Questions and Answers

Q. What is the storm on the island about?

Ans. This poem, written in 1966, is about a storm on an island, but it could also be interpreted as a metaphor for Northern Ireland’s troubles at the time. The poem on a literal level, details an event perfectly summarised by the title.

However, on a deeper, more figurative level, the storm is representative of the political storm that raged across Northern Ireland at the time. The storm pummeling the island is a metaphor for the violence that was taking place in Northern Ireland.

This is evident even in the title (island is a homophone of Ireland). Furthermore, the first 8 letters of the poem’s title spell out the word ‘Stormont.’ Stormont is the name given to the government buildings in Northern Ireland in Belfast. This makes it clear that this poem also carries a political message.

Imagery associated with terrorist violence can be found throughout several other sections of the poem, for example, words such as ‘blast’, ‘exploding’, ‘fear’, and ‘bombarded’ not only represent the manner in which the storm attacks the island, but also the horror that was ensuing in Northern Ireland through the terrorists’ violence.

Q. What does the storm represent in Storm on the Island?
Ans. Storm on the Island is a metaphor for the political upheaval that swept Northern Ireland in the second half of the twentieth century. In the poem, the storm battering the island is a metaphor for the violence in Northern Ireland.

Q. What does wizened Earth mean?
And. “Wizened” means shrivelled up and withered (not to be mistaken for the “wise” in wisdom). The phrase wizened Earth shows that the land is dried up/ shrivelled, but what is ironic about the lack of vegetation that the barren land offers is that there is little that would
take flight and become a danger in a strong storm.

Q. What are the themes of Storm on the Island?

Ans. The poem gives voice to people who live in constant fear of the power of natural storms. The poem’s theme is therefore the ongoing conflict between humans and nature.

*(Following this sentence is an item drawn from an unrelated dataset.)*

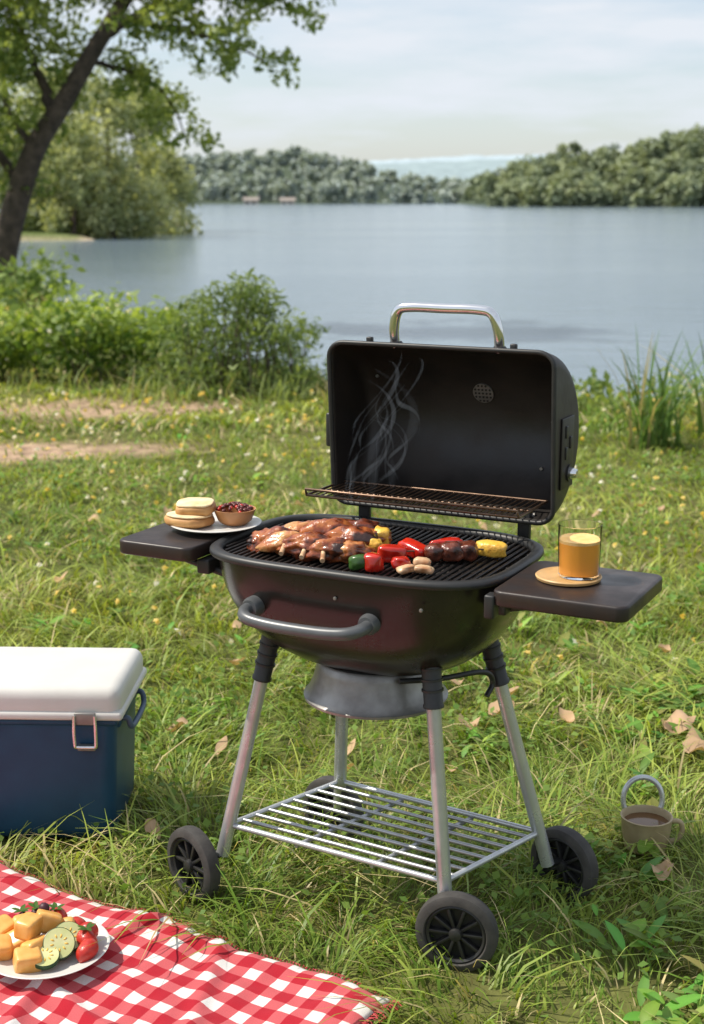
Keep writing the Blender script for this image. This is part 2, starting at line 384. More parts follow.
for (x,y) in spots:
    if excluded(np.array([x]),np.array([y]))[0] : continue
    if x<.5 and y<3.2 and x>-.4: continue
    s=random.uniform(.35,.85); k=random.uniform(1.0,1.6)
    col=(.14*k,.24*k,.045*k) if random.random()<.7 else (.23*k,.30*k,.07*k)
    for j in range(random.randint(5,11)):
        blade_leaf(x+random.gauss(0,.02),y+random.gauss(0,.02),float(hgt(x,y))+random.uniform(.01,.05),random.uniform(0,6.28),s*random.uniform(.04,.10),s*random.uniform(.018,.045),random.uniform(.2,1.3),tuple(c*random.uniform(.7,1.25) for c in col),V,F,C)
np_mesh('weeds',V,F,M_fol,np.array(C),smooth=True)
n=11000; cx=rng.uniform(-2.4,3,70); cy=rng.uniform(2.6,8,70); ii=rng.integers(0,70,n)
x=cx[ii]+rng.normal(0,.16,n); y=cy[ii]+rng.normal(0,.2,n); ok=~excluded(x,y); x=x[ok];y=y[ok];n=len(x)
P=np.stack([x,y,.035+.03*rng.random(n)],1)
V,F,C=leaf_geo(P,.020*(.7+.7*rng.random(n)),colmix((.12,.23,.04),(.27,.39,.09),rng.random(n)),.85,2)
np_mesh('clover',V,F,M_fol,C)
n=700; x=rng.uniform(-4.5,3.5,n); y=rng.uniform(4.2,10.5,n); z=rng.uniform(.06,.10,n)
cc=np.where(rng.random((n,1))<.6,np.array([[.80,.62,.20]]),np.array([[.8,.76,.68]]))
C3=np.repeat(np.stack([x,y,z],1),3,axis=0)+rng.normal(0,.004,(n*3,3))
V,F,C=leaf_geo(C3,.014+.0020*np.repeat(y,3),np.repeat(cc,3,axis=0),asp=.9,up=2)
np_mesh('wildflowers',V,F,M_fol,C)
V=[];F=[];C=[]
fl=[(.87,3.75,.11,.4),(.40,3.83,.10,.9),(.62,3.78,.06,2),(-.52,3.72,.07,.5),(.66,2.84,.07,1),(.92,3.55,.10,1.5),(-.83,4.35,.06,2.3),(.70,2.52,.07,.2),(.98,3.02,.08,2.6),(1.1,3.85,.08,.6),(-1.15,5.3,.06,.3),(.25,3.42,.04,1.3),(-.45,3.05,.05,2.2),(-.10,4.75,.05,.3),(1.0,4.4,.06,.9),(.80,2.6,.07,.5),(.45,4.02,.05,.2),(-.62,6.4,.06,0),(-1.9,5.6,.06,1.),(.95,3.7,.09,3.2),(.36,3.78,.07,3.6)]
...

Nature – As the islanders have become acutely aware, humanity is easily overpowered by the forces of nature –

The natural world can make man feel extremely small and insignificant. Despite being relentlessly ‘pummelled’ and ‘bombarded’ by the storm, the islanders just have to ‘sit it out’, knowing that they are no match for the storm.

Fear/Isolation – The people on the island are out of touch with anyone beyond the island (and in fact beyond their own house) during the storm. Their isolation is demonstrated through the lack of trees, which the speaker suggests could offer some company, and the now ‘savage’ nature of the ocean. This is bare, barren, and lonely.

Q. What is the structure of the time Storm on the Island?
Ans. The poem is written in one solid block of 19 unrhymed lines, ending with a half-rhyming couplet. Each line of the blank verse contains ten or eleven syllables, following the natural pattern of English so that the reader feels as though Heaney is talking to them. The form itself mirrors the houses, squat and solid, bearing the brunt of the storm. It also presents the storm as one single event.